If it weren't for all the users, our systems would be stable.

I have been working on email issues for the better part of the last 2 days. It turns out a change was made on our gateway email servers that has impacted every single one of my servers. The change was made on Friday afternoon. People started noticing enough to ask about it late Monday morning.

Last night, I got a workaround for the problem figured out. I implmented it on the servers, I thought really needed it. I also emailed all the engineers letting them know the status up to that point. Today, I spent nearly the entire day trying to figure out the solution to the problem, and implementing the workaround on other machines.

Early this afternoon, one of the engineers replied back to the list saying to the effect of "Thanks for the fix, but why was there a change in the first place? Was it tested? Why didn't anyone notify us?" This was followed by a paragraph of whining. My initial response was to reply to the list, and let her have it. (It's not like I caused the problem, and it's not like she's the only person impacted by it. Her last statement "Where can I bill my time?", which was the one that got me the most.) I decided to squelch the inital response, and didn't mail back to the list. I considered emailing just her, but didn't. I figured anything I would say would first of all not be very productive, and second of all, the guy that actually broke the thing is sick, and I don't want everyone calling him driving him crazy and not letting him rest. I figured that I've been the bad guy before, I could do it again, no problem, really.

Anyway, her director emailed back this evening, saying he was only emailing the list because she did. His response was if she had questions about where to bill her time, she should ask himself or her chief engineer, but she should bill it to the products she supported. He noted that I was just trying to identify my involvement in the situation, I wasn't attempting to give a detailed analysis in the situation, and she shouldn't shoot the messenger. He pretty much told her to chill out.
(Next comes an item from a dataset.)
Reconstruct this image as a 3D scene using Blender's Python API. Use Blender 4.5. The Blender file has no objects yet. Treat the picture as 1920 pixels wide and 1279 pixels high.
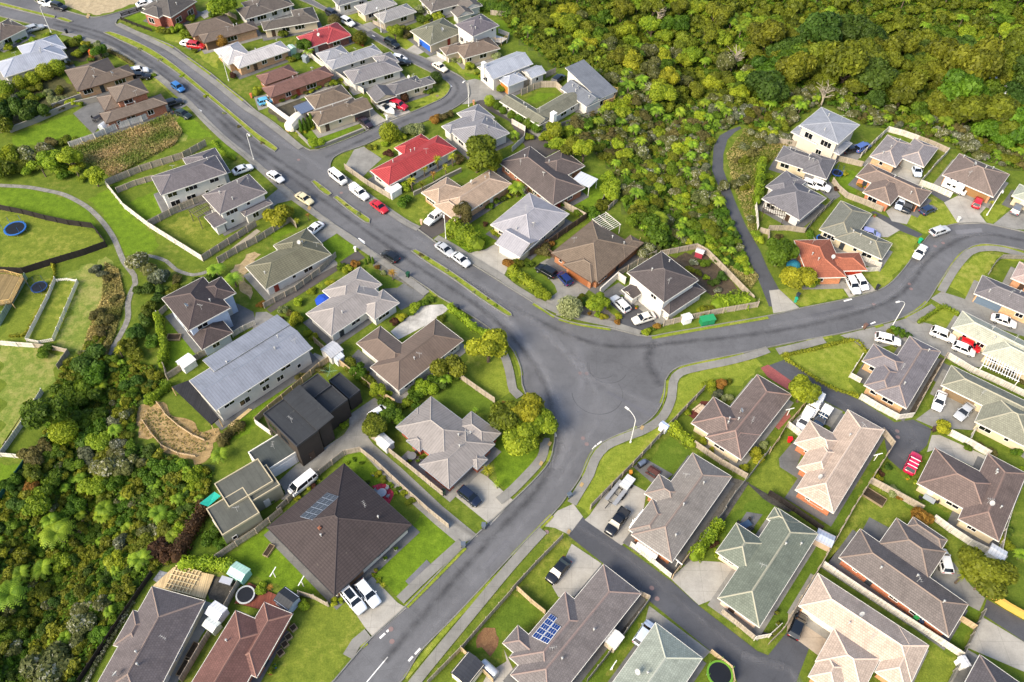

Sometimes I don't actually need to bite people's head off, others can take care of it for me. In the meantime, I skipped a meeting for a project that's supposed to be cancelled, but the project manager has nothing better to do, so he is still pursuing it. They ended up calling me during the meeting to ask stupid questions, I snapped at them a few times, then basically ended the conversation. 2 minutes and 56 seconds. A new record, even for me.